## TASK OBJECTIVE
Type out the material below exactly.

## AVAILABLE DATA
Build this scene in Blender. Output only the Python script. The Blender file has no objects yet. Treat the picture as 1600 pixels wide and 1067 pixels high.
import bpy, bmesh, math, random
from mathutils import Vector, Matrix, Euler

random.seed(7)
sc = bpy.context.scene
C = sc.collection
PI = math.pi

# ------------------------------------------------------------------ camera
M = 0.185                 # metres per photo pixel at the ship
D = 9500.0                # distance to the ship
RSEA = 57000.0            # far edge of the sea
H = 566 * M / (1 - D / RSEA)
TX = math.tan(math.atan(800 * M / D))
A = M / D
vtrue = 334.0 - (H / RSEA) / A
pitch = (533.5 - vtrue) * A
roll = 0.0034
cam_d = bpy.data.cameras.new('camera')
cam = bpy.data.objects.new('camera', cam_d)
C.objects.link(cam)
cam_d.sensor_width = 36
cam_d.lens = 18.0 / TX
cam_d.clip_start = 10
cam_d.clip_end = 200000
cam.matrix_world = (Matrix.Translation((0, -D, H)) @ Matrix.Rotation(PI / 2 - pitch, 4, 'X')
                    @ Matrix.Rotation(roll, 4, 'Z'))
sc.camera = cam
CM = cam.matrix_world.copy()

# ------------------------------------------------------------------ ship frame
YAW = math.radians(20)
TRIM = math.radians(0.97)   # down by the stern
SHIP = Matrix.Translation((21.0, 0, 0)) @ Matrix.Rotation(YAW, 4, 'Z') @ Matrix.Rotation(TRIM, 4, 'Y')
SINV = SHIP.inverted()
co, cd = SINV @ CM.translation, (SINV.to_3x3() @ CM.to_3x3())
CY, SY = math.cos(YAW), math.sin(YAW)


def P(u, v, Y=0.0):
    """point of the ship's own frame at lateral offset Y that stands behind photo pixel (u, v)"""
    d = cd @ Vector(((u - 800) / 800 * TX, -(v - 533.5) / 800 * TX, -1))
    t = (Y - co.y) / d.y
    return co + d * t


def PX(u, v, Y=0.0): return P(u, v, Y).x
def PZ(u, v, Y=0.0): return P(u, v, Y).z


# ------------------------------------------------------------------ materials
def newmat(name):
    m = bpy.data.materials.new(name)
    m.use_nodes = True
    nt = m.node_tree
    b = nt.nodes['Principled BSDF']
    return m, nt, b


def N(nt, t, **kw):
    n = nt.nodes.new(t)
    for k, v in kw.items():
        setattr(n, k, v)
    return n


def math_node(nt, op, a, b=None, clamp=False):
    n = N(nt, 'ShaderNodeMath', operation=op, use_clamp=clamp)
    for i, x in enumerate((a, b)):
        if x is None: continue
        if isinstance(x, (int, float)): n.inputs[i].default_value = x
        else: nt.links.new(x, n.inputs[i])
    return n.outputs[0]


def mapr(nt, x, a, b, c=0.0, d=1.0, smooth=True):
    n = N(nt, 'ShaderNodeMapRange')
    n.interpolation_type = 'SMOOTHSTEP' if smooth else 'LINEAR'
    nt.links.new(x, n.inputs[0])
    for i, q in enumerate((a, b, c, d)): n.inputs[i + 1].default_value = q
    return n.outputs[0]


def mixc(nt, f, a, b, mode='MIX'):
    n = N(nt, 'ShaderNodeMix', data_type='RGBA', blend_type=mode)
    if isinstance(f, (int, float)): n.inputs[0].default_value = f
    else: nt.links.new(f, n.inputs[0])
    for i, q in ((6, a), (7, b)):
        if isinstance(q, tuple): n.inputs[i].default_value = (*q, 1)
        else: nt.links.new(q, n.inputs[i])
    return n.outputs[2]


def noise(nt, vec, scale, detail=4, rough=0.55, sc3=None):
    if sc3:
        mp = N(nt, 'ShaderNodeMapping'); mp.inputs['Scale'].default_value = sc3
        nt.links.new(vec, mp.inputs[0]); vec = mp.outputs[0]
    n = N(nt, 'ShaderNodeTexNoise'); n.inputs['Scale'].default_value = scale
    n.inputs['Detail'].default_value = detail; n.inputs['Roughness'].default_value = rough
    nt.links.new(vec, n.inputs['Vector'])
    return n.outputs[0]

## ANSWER
Build this scene in Blender. Output only the Python script. The Blender file has no objects yet. Treat the picture as 1600 pixels wide and 1067 pixels high.
import bpy, bmesh, math, random
from mathutils import Vector, Matrix, Euler

random.seed(7)
sc = bpy.context.scene
C = sc.collection
PI = math.pi

# ------------------------------------------------------------------ camera
M = 0.185                 # metres per photo pixel at the ship
D = 9500.0                # distance to the ship
RSEA = 57000.0            # far edge of the sea
H = 566 * M / (1 - D / RSEA)
TX = math.tan(math.atan(800 * M / D))
A = M / D
vtrue = 334.0 - (H / RSEA) / A
pitch = (533.5 - vtrue) * A
roll = 0.0034
cam_d = bpy.data.cameras.new('camera')
cam = bpy.data.objects.new('camera', cam_d)
C.objects.link(cam)
cam_d.sensor_width = 36
cam_d.lens = 18.0 / TX
cam_d.clip_start = 10
cam_d.clip_end = 200000
cam.matrix_world = (Matrix.Translation((0, -D, H)) @ Matrix.Rotation(PI / 2 - pitch, 4, 'X')
                    @ Matrix.Rotation(roll, 4, 'Z'))
sc.camera = cam
CM = cam.matrix_world.copy()

# ------------------------------------------------------------------ ship frame
YAW = math.radians(20)
TRIM = math.radians(0.97)   # down by the stern
SHIP = Matrix.Translation((21.0, 0, 0)) @ Matrix.Rotation(YAW, 4, 'Z') @ Matrix.Rotation(TRIM, 4, 'Y')
SINV = SHIP.inverted()
co, cd = SINV @ CM.translation, (SINV.to_3x3() @ CM.to_3x3())
CY, SY = math.cos(YAW), math.sin(YAW)


def P(u, v, Y=0.0):
    """point of the ship's own frame at lateral offset Y that stands behind photo pixel (u, v)"""
    d = cd @ Vector(((u - 800) / 800 * TX, -(v - 533.5) / 800 * TX, -1))
    t = (Y - co.y) / d.y
    return co + d * t


def PX(u, v, Y=0.0): return P(u, v, Y).x
def PZ(u, v, Y=0.0): return P(u, v, Y).z


# ------------------------------------------------------------------ materials
def newmat(name):
    m = bpy.data.materials.new(name)
    m.use_nodes = True
    nt = m.node_tree
    b = nt.nodes['Principled BSDF']
    return m, nt, b


def N(nt, t, **kw):
    n = nt.nodes.new(t)
    for k, v in kw.items():
        setattr(n, k, v)
    return n


def math_node(nt, op, a, b=None, clamp=False):
    n = N(nt, 'ShaderNodeMath', operation=op, use_clamp=clamp)
    for i, x in enumerate((a, b)):
        if x is None: continue
        if isinstance(x, (int, float)): n.inputs[i].default_value = x
        else: nt.links.new(x, n.inputs[i])
    return n.outputs[0]


def mapr(nt, x, a, b, c=0.0, d=1.0, smooth=True):
    n = N(nt, 'ShaderNodeMapRange')
    n.interpolation_type = 'SMOOTHSTEP' if smooth else 'LINEAR'
    nt.links.new(x, n.inputs[0])
    for i, q in enumerate((a, b, c, d)): n.inputs[i + 1].default_value = q
    return n.outputs[0]


def mixc(nt, f, a, b, mode='MIX'):
    n = N(nt, 'ShaderNodeMix', data_type='RGBA', blend_type=mode)
    if isinstance(f, (int, float)): n.inputs[0].default_value = f
    else: nt.links.new(f, n.inputs[0])
    for i, q in ((6, a), (7, b)):
        if isinstance(q, tuple): n.inputs[i].default_value = (*q, 1)
        else: nt.links.new(q, n.inputs[i])
    return n.outputs[2]


def noise(nt, vec, scale, detail=4, rough=0.55, sc3=None):
    if sc3:
        mp = N(nt, 'ShaderNodeMapping'); mp.inputs['Scale'].default_value = sc3
        nt.links.new(vec, mp.inputs[0]); vec = mp.outputs[0]
    n = N(nt, 'ShaderNodeTexNoise'); n.inputs['Scale'].default_value = scale
    n.inputs['Detail'].default_value = detail; n.inputs['Roughness'].default_value = rough
    nt.links.new(vec, n.inputs['Vector'])
    return n.outputs[0]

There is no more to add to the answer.